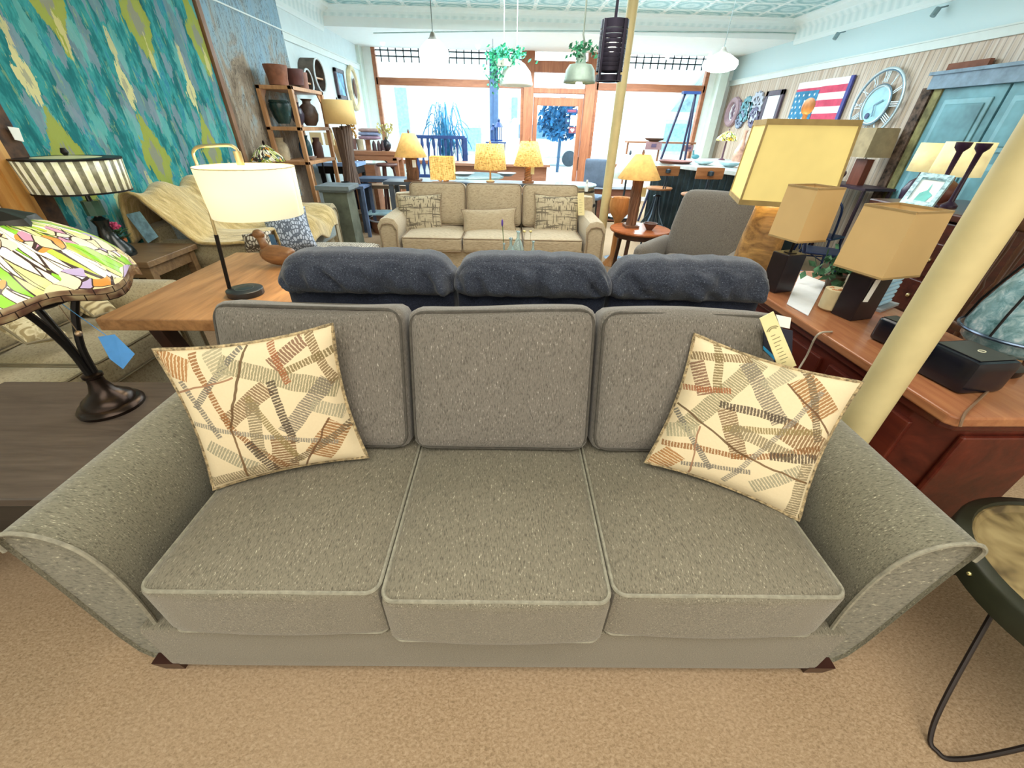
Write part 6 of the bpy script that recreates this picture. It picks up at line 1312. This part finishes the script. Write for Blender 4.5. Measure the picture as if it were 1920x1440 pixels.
for sx in (-1, 1):
    for sy in (-1, 1): MB().lathe([(.018, 0), (.026, .12)], (.12+sx*.28, -.12+sy*.26, 0), 8).build('leg', METAL_BLK, ac)
# ================================================================ big square lamp on a stump
et2 = thing('square_end_table', 'dark square end table under the big stump lamp', 'table', (1.98, 2.98, 0)); MB().box((0, 0, .56), (.55, .55, .04)).build('top', MH, et2, bevel=.004)
for sx in (-1, 1):
    for sy in (-1, 1): MB().box((sx*.24, sy*.24, .27), (.05, .05, .54)).build('leg', MH, et2)
bs = thing('stump_lamp', 'large lamp with glowing yellow square shade on a carved tree stump base', 'lamp', (1.90, 2.93, .581), math.radians(-20)); z0_, z1_ = 1.12-.581, 1.56-.581
YS = C('#d8c47c', .8, var=.04, scale=3, glow=.34)
s_ = shade(MB(), .255, .235, z0_, z1_, 1).build('lamp_shade', YS, bs, solid=.004); tr_ = MB()
for r_, zz in ((.238, z1_), (.258, z0_)):
    for k in range(4): c4 = [(1, 1), (-1, 1), (-1, -1), (1, -1)]; a, b_ = c4[k], c4[(k+1) % 4]; tr_.beam((a[0]*r_, a[1]*r_, zz), (b_[0]*r_, b_[1]*r_, zz), .012, .03)
for k in range(4): c4 = [(1, 1), (-1, 1), (-1, -1), (1, -1)]; a = c4[k]; tr_.beam((a[0]*.237, a[1]*.237, z1_), (a[0]*.257, a[1]*.257, z0_), .012, .012)
tr_.build('trim', C('#a8905c', .8), s_)
STW = WOOD('#5a3a28', '#d9ac6a', 'x', 3.4, .45)
MB().lathe([(.13, 0), (.14, .15), (.135, .3), (.12, .42), (.11, .5), (.095, .505), (.0, .49)], n=32, fn=lambda r, z, t, f: (r*(1+.05*math.sin(3*t+z*7)+.03*math.sin(7*t+2)), z)).build('stump', STW, bs, smooth='all')
MB().tube([(0, 0, .49), (0, 0, z1_+.03)], .007, 6).beam((-.24, 0, z1_-.01), (.24, 0, z1_-.01), .006).build('harp', BRASS, bs); MB().blob((0, 0, z1_+.085), (.035, .035, .045), 10).tube([(0, 0, z1_), (0, 0, z1_+.06)], .014, 8).build('wooden_finial', WOOD('#9a6a48', '#c79a70', 'z', 6), bs, smooth=True)
bulb('lamp_bulb', (1.90, 2.93, 1.35), 4, (1, .85, .5), .05)
# ================================================================ credenza on the right with its lamps
cx0, cx1, cy0, cy1, cz = 1.395, 1.98, .915, 2.42, .78; CW = WOOD('#3a120d', '#6a2a1c', 'y', 3, .35); CT = WOOD('#8a5238', '#b98058', 'y', 3, .25)
cr = thing('mahogany_credenza', 'dark red mahogany credenza with angled corners right of the grey sofa', 'cabinet', ((cx0+cx1)/2, (cy0+cy1)/2, 0)); hx, hy = (cx1-cx0)/2, (cy1-cy0)/2
oct_ = lambda i, c_=.07: [Vector((x_, y_, 0)) for x_, y_ in ((-hx+i, -hy+i+c_), (-hx+i+c_, -hy+i), (hx-i-c_, -hy+i), (hx-i, -hy+i+c_), (hx-i, hy-i-c_), (hx-i-c_, hy-i), (-hx+i+c_, hy-i), (-hx+i, hy-i-c_))]
up = lambda L_, z_: [Vector((p.x, p.y, z_)) for p in L_]
MB().loft([up(oct_(.0, .02), cz-.035), up(oct_(0, .02), cz)]).build('top', CT, cr, bevel=.006)
MB().loft([up(oct_(.02, .03), cz-.07), up(oct_(.02, .03), cz-.035)]).build('moulding', CW, cr, bevel=.008)
MB().loft([up(oct_(.06, .02), 0), up(oct_(.05, .02), .06), up(oct_(.06, .1), .1), up(oct_(.04, .10), cz-.07)]).build('body', CW, cr, bevel=.004)
for k in range(3):
    yy = -hy+.32+k*(2*hy-.6)/2; d_ = MB().box((-hx+.035, yy, .42), (.02, .40, .50)).build('door', CW, cr, bevel=.006); MB().blob((-hx+.015, yy+.14, .42), .012, 6).build('knob', BRASS, d_, smooth=True)
MB().box((0, -hy+.035, .42), (.34, .02, .52)).build('side_panel', CW, cr, bevel=.008)
BLK = C('#1d1218', .35, var=.3); TSH = C('#c9a872', .8, var=.04, scale=3, glow=.10)
def block_lamp(x, y, rz, half, z0_, z1_, lb, bw_, bd, bh, tg=False):
    t = thing('block_lamp', lb, 'lamp', (x, y, cz+.001), math.radians(rz)); z0_ -= cz; z1_ -= cz
    s_ = shade(MB(), half, half*.93, z0_, z1_, 1).build('lamp_shade', TSH, t, solid=.004)
    for r_, zz in ((half*.93, z1_), (half, z0_)):
        tr_ = MB()
        for k in range(4): c4 = [(1, 1), (-1, 1), (-1, -1), (1, -1)]; a, b_ = c4[k], c4[(k+1) % 4]; tr_.beam((a[0]*r_, a[1]*r_, zz), (b_[0]*r_, b_[1]*r_, zz), .007, .008)
        tr_.build('trim', C('#a98e60', .8), s_)
    MB().box((0, 0, bh/2), (bw_, bd, bh)).build('base_block', BLK, t, bevel=.004); MB().tube([(0, 0, bh), (0, 0, z0_+.06)], .007, 8).lathe([(.03, bh), (.03, bh+.004)], n=16).build('stem', METAL_BLK, t, smooth=True)
    MB().beam((-half*.93, 0, z0_+.05), (half*.93, 0, z0_+.05), .004).build('spider', BRASS, t)
    if tg: MB().box((-bw_*.30, -bd/2-.004, bh*.72), (.03, .002, .10), (0, .1, 0)).build('tag', WHT, t)
    MB().tube([(.02, -.02, z0_+.03), (.022, -.03, z0_-.05)], .0012, 4).build('pull_chain', BRASS, t)
block_lamp(1.665, 1.70, 14, .108, 1.0, 1.255, 'tan square shade lamp on a black block base, nearer one on the credenza', .13, .10, .20, True)
block_lamp(1.515, 2.06, 14, .088, 1.055, 1.29, 'tan square shade lamp on a black block base, farther one on the credenza', .12, .10, .20)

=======

What this task involves:
Output the lines above in full and exactly as given, omitting any pictures.

Answer:
Write part 6 of the bpy script that recreates this picture. It picks up at line 1312. This part finishes the script. Write for Blender 4.5. Measure the picture as if it were 1920x1440 pixels.
for sx in (-1, 1):
    for sy in (-1, 1): MB().lathe([(.018, 0), (.026, .12)], (.12+sx*.28, -.12+sy*.26, 0), 8).build('leg', METAL_BLK, ac)
# ================================================================ big square lamp on a stump
et2 = thing('square_end_table', 'dark square end table under the big stump lamp', 'table', (1.98, 2.98, 0)); MB().box((0, 0, .56), (.55, .55, .04)).build('top', MH, et2, bevel=.004)
for sx in (-1, 1):
    for sy in (-1, 1): MB().box((sx*.24, sy*.24, .27), (.05, .05, .54)).build('leg', MH, et2)
bs = thing('stump_lamp', 'large lamp with glowing yellow square shade on a carved tree stump base', 'lamp', (1.90, 2.93, .581), math.radians(-20)); z0_, z1_ = 1.12-.581, 1.56-.581
YS = C('#d8c47c', .8, var=.04, scale=3, glow=.34)
s_ = shade(MB(), .255, .235, z0_, z1_, 1).build('lamp_shade', YS, bs, solid=.004); tr_ = MB()
for r_, zz in ((.238, z1_), (.258, z0_)):
    for k in range(4): c4 = [(1, 1), (-1, 1), (-1, -1), (1, -1)]; a, b_ = c4[k], c4[(k+1) % 4]; tr_.beam((a[0]*r_, a[1]*r_, zz), (b_[0]*r_, b_[1]*r_, zz), .012, .03)
for k in range(4): c4 = [(1, 1), (-1, 1), (-1, -1), (1, -1)]; a = c4[k]; tr_.beam((a[0]*.237, a[1]*.237, z1_), (a[0]*.257, a[1]*.257, z0_), .012, .012)
tr_.build('trim', C('#a8905c', .8), s_)
STW = WOOD('#5a3a28', '#d9ac6a', 'x', 3.4, .45)
MB().lathe([(.13, 0), (.14, .15), (.135, .3), (.12, .42), (.11, .5), (.095, .505), (.0, .49)], n=32, fn=lambda r, z, t, f: (r*(1+.05*math.sin(3*t+z*7)+.03*math.sin(7*t+2)), z)).build('stump', STW, bs, smooth='all')
MB().tube([(0, 0, .49), (0, 0, z1_+.03)], .007, 6).beam((-.24, 0, z1_-.01), (.24, 0, z1_-.01), .006).build('harp', BRASS, bs); MB().blob((0, 0, z1_+.085), (.035, .035, .045), 10).tube([(0, 0, z1_), (0, 0, z1_+.06)], .014, 8).build('wooden_finial', WOOD('#9a6a48', '#c79a70', 'z', 6), bs, smooth=True)
bulb('lamp_bulb', (1.90, 2.93, 1.35), 4, (1, .85, .5), .05)
# ================================================================ credenza on the right with its lamps
cx0, cx1, cy0, cy1, cz = 1.395, 1.98, .915, 2.42, .78; CW = WOOD('#3a120d', '#6a2a1c', 'y', 3, .35); CT = WOOD('#8a5238', '#b98058', 'y', 3, .25)
cr = thing('mahogany_credenza', 'dark red mahogany credenza with angled corners right of the grey sofa', 'cabinet', ((cx0+cx1)/2, (cy0+cy1)/2, 0)); hx, hy = (cx1-cx0)/2, (cy1-cy0)/2
oct_ = lambda i, c_=.07: [Vector((x_, y_, 0)) for x_, y_ in ((-hx+i, -hy+i+c_), (-hx+i+c_, -hy+i), (hx-i-c_, -hy+i), (hx-i, -hy+i+c_), (hx-i, hy-i-c_), (hx-i-c_, hy-i), (-hx+i+c_, hy-i), (-hx+i, hy-i-c_))]
up = lambda L_, z_: [Vector((p.x, p.y, z_)) for p in L_]
MB().loft([up(oct_(.0, .02), cz-.035), up(oct_(0, .02), cz)]).build('top', CT, cr, bevel=.006)
MB().loft([up(oct_(.02, .03), cz-.07), up(oct_(.02, .03), cz-.035)]).build('moulding', CW, cr, bevel=.008)
MB().loft([up(oct_(.06, .02), 0), up(oct_(.05, .02), .06), up(oct_(.06, .1), .1), up(oct_(.04, .10), cz-.07)]).build('body', CW, cr, bevel=.004)
for k in range(3):
    yy = -hy+.32+k*(2*hy-.6)/2; d_ = MB().box((-hx+.035, yy, .42), (.02, .40, .50)).build('door', CW, cr, bevel=.006); MB().blob((-hx+.015, yy+.14, .42), .012, 6).build('knob', BRASS, d_, smooth=True)
MB().box((0, -hy+.035, .42), (.34, .02, .52)).build('side_panel', CW, cr, bevel=.008)
BLK = C('#1d1218', .35, var=.3); TSH = C('#c9a872', .8, var=.04, scale=3, glow=.10)
def block_lamp(x, y, rz, half, z0_, z1_, lb, bw_, bd, bh, tg=False):
    t = thing('block_lamp', lb, 'lamp', (x, y, cz+.001), math.radians(rz)); z0_ -= cz; z1_ -= cz
    s_ = shade(MB(), half, half*.93, z0_, z1_, 1).build('lamp_shade', TSH, t, solid=.004)
    for r_, zz in ((half*.93, z1_), (half, z0_)):
        tr_ = MB()
        for k in range(4): c4 = [(1, 1), (-1, 1), (-1, -1), (1, -1)]; a, b_ = c4[k], c4[(k+1) % 4]; tr_.beam((a[0]*r_, a[1]*r_, zz), (b_[0]*r_, b_[1]*r_, zz), .007, .008)
        tr_.build('trim', C('#a98e60', .8), s_)
    MB().box((0, 0, bh/2), (bw_, bd, bh)).build('base_block', BLK, t, bevel=.004); MB().tube([(0, 0, bh), (0, 0, z0_+.06)], .007, 8).lathe([(.03, bh), (.03, bh+.004)], n=16).build('stem', METAL_BLK, t, smooth=True)
    MB().beam((-half*.93, 0, z0_+.05), (half*.93, 0, z0_+.05), .004).build('spider', BRASS, t)
    if tg: MB().box((-bw_*.30, -bd/2-.004, bh*.72), (.03, .002, .10), (0, .1, 0)).build('tag', WHT, t)
    MB().tube([(.02, -.02, z0_+.03), (.022, -.03, z0_-.05)], .0012, 4).build('pull_chain', BRASS, t)
block_lamp(1.665, 1.70, 14, .108, 1.0, 1.255, 'tan square shade lamp on a black block base, nearer one on the credenza', .13, .10, .20, True)
block_lamp(1.515, 2.06, 14, .088, 1.055, 1.29, 'tan square shade lamp on a black block base, farther one on the credenza', .12, .10, .20)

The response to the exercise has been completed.